This article breaks down the marketing tricks behind some financial products with the ethical label and the difference between sustainable and ethical investing in Australia.
Ask around and chances are most people will tell you that investing ethically is important to them. Why? It’s based on their values.
However, the reality is that if you are NOT investing in individual stocks (e.g. you invest via ETFs, managed funds or Super) chances are you are investing in a sustainable way — not “ethically”.
Responsible or ethical: is it just marketing?
There are two reasons I want to draw your attention to this important distinction:
- Ethics are your own. While pre-built strategies, screening techniques, and processes can come close to resembling your ethics, you might need to compromise a little bit. For example, you might be completely against alcohol companies (your ethical principle), but when it comes to society’s values, the ETF or Super fund you’re investing with might have a beer company in the portfolio (since it aligns with the fund’s ESG framework or investing policy). In our survey, 64% of investors said that even if you can’t invest all of your portfolio ‘ethically’, it’s still worth trying to invest some of it in a way that matches your principles.

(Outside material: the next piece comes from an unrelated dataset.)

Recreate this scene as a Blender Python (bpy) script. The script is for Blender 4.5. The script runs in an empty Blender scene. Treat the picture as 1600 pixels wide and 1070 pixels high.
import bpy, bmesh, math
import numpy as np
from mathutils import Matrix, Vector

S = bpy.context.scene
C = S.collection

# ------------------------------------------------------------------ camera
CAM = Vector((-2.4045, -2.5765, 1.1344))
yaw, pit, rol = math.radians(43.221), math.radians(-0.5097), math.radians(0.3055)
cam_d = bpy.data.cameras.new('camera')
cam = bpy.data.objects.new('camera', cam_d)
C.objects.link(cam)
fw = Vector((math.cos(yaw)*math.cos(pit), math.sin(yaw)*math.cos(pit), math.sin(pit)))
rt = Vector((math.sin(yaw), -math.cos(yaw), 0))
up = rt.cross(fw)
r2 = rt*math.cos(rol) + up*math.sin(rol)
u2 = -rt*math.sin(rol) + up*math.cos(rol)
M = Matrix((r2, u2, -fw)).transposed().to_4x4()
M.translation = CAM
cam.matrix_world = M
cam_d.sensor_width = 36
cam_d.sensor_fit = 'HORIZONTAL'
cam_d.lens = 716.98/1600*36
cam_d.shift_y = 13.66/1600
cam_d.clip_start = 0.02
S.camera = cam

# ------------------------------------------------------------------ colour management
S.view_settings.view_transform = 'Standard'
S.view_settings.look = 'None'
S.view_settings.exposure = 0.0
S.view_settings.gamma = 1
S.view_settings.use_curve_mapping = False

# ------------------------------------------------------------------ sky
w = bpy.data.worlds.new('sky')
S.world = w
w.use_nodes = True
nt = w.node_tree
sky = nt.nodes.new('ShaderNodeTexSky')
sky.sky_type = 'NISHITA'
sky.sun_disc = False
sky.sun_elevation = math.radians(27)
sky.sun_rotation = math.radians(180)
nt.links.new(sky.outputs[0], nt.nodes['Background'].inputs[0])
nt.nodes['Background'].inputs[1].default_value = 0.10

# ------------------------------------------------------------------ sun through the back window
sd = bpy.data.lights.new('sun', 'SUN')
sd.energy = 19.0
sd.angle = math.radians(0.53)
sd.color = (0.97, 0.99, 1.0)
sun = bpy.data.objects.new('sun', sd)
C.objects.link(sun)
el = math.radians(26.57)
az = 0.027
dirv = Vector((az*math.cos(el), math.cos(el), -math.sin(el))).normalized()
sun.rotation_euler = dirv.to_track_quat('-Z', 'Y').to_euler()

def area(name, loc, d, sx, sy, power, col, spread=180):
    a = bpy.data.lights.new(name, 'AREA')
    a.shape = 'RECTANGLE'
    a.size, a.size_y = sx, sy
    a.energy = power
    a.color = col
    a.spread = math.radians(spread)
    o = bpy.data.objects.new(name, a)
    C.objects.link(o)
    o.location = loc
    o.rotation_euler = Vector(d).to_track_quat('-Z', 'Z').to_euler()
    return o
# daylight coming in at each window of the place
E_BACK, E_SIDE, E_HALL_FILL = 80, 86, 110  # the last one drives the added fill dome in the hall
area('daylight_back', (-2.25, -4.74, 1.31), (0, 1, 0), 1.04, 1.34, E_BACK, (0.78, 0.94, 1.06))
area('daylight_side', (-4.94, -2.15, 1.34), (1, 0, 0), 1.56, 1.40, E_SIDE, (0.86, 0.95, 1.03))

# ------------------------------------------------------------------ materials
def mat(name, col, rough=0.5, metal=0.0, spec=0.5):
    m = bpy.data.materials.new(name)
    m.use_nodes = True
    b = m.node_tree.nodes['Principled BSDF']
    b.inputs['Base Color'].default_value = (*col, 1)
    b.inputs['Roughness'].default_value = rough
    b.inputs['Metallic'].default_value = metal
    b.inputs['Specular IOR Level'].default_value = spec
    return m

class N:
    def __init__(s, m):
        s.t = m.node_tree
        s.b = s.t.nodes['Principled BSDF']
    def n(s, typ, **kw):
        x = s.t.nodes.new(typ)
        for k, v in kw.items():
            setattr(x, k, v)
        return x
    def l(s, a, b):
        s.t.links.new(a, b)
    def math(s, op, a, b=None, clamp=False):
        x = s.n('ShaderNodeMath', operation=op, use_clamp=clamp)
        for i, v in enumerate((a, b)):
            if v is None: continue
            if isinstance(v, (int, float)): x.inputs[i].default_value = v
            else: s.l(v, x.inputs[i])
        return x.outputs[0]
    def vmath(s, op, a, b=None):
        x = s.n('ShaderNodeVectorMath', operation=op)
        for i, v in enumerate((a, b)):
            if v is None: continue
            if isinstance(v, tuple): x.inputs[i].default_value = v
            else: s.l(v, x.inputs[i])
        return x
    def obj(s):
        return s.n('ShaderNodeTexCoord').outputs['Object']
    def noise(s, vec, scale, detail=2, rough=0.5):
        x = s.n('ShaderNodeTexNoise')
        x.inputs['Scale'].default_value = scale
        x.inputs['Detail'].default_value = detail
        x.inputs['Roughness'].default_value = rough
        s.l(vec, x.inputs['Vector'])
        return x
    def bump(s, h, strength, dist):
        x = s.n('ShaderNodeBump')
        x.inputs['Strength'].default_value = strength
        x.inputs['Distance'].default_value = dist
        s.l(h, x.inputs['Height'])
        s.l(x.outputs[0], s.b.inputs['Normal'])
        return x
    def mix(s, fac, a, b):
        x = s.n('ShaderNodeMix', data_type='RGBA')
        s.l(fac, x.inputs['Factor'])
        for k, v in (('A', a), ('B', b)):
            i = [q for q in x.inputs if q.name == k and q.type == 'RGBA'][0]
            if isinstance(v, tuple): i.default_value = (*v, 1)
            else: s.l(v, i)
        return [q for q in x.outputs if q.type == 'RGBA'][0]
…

- Many ETF providers, Super funds or fund managers like to slap an “ethical” badge on their strategy to jack up the fees and charge you more. Every professional deserves to earn a fee for their services. Even financial firms. However, I want you to be careful and remember that unless their principles align perfectly with yours, it’s probably fair to call it a sustainable or “responsible” investment, rather than an “ethical” investment. In our survey of investors, 7 of 10 people said that “human input” is required to make an investment decision “ethical”. Meaning, it can’t simply be based on predefined rules or a black and white formula.
Basically, what’s important to remember is that you should check to make sure the thing you’re investing in is actually ethical or sustainable so that it meets either your expectations for ‘ethical’ or, at the very least, what you consider to be ‘sustainable’.
The difference between sustainable and ethical investing
When our Rask team did a questionnaire of Australian investors we found that 72% of investors believe sustainable investing is about investing in companies that “operate with consideration for environmental, social and governance (ESG) factors and conform to societal values”.
In the same survey, 65% of investors said ethical investing is about investing in shares or ETFs according to your personal values.
In the following Australian Investors Podcast episode, I talk with former Rask Analyst Max Wagner about our sustainable investing survey results. We talk about what is and isn’t an ethical investment, ETFs, shares, and more.
While this is our intermediate podcast, you should consider subscribing to our series on iTunes, Spotify, Castbox or YouTube to keep learning.
Do you notice the difference?
Sustainable investing is about investing in shares of companies or in assets that avoid doing bad according to society’s values.
Ethical investing is about investing in companies that align with your values.